W swojej książce "Powrót do swego wewnętrznego domu" John Bradshaw przedstawia etapy uzdrawiania swojego wewnętrznego dziecka i emocje z nimi związane.
1. Zaufanie
Aby twoje wewnętrzne dziecko mogło wyjść z ukrycia, musi mieć zaufanie, że może liczyć na twoją obecność. Twoje wewnętrzne dziecko potrzebuje wspierającego sojusznika, który będzie mógł uznać jego opuszczenie, zaniedbanie, zranienie i rodzinne uwikłania. To podstawowy element pracy z pierwotnym bólem. Chodzi o otwartość na doświadczenie tego bólu.
2. Uznanie
Często mamy tendencję do minimalizowania czy racjonalizowania tego, w jaki sposób byliśmy ignorowani, zawstydzani czy używani do zaspakajania emocjonalnych potrzeb swoich rodziców. Potrzebujesz uznać, że to, co się wydarzyło było dla ciebie raniące. Nie chodzi o obwinianie rodziców czy twierdzenie, że są źli - oni sami byli zranionymi dziećmi. Zrobili to, co mogli, najlepiej jak potrafili, sami nimi będąc.
3. Szok i złość
Jeśli czujesz się zszokowany tym, co się stało, to dobrze - jest to początek żałoby. Jeśli czujesz złość, też dobrze, nawet jeśli to, co się stało nie zostało zrobione w sposób intencjonalny. Złość jest sposobem przejawiania niezgody na to, co się wydarzyło i na dalsze ranienie siebie i innych.
4. Smutek
Po złości zazwyczaj przychodzi smutek i ból. Jeśli byliśmy ofiarą, musimy przeżyć żałobę. Musimy również pożegnać wszystko to, co mogło się wydarzyć - wszystko to, co miało być inaczej, a w tej chwili nie jest. Musimy przeżyć żal związany z niespełnieniem naszych rozwojowych potrzeb. Rodzice ich już nie zaspokoją.
5. Żal
Przeżywając żałobę po utracie, czasem adekwatnymi uczuciami są żal i skrucha, bo na przykład żałujemy, że nie spędziliśmy z daną osobą wystarczająco dużo czasu. W przypadku żalu związanego z dzieciństwem, musimy pomóc wewnętrznemu dziecku zrozumieć, że nie mogło ono zrobić nic inaczej. Dziecko musi uwolnić się od poczucia winy, że to ono czegoś nie dopełniło czy z czymś sobie nie poradziło.
6. Samotność
Najgłębiej znajdującymi się uczuciami, które ujawnia żałoba jest toksyczny wstyd i samotność. Wstyd został wywołany tym, że zostaliśmy w jakiś sposób opuszczeni przez rodziców (dosłownie lub emocjonalnie). Czujemy, że jesteśmy niedobrzy, ułomni, a to prowadzi do poczucia osamotnienia. Ponieważ nasze wewnętrzne dziecko czuje się wybrakowane i pełne wad, musi swoje prawdziwe ja zakryć ja fałszywym, przybranym. Zaczyna się identyfikować z tym sztucznym ja, a jego prawdziwe pozostaje opuszczone i samotne.
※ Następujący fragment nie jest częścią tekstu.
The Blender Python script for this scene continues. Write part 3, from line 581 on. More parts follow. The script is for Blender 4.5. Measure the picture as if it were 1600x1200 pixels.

Pozostanie z tą najgłębszą warstwą emocji w procesie uzdrawiania jest bardzo trudne. Nie da się jednak ominąć tego etapu, jeśli wewnętrzne dziecko faktycznie ma zostać uleczone. Uczucia te są trudne i bolesne, ale potrzebujemy z nimi pozostać, objąć je i poczuć. Wtedy spotykamy tę część nas, która była w ukryciu. Kontaktując się z bólem, wstydem i samotnością, dotykamy swojego najprawdziwszego ja.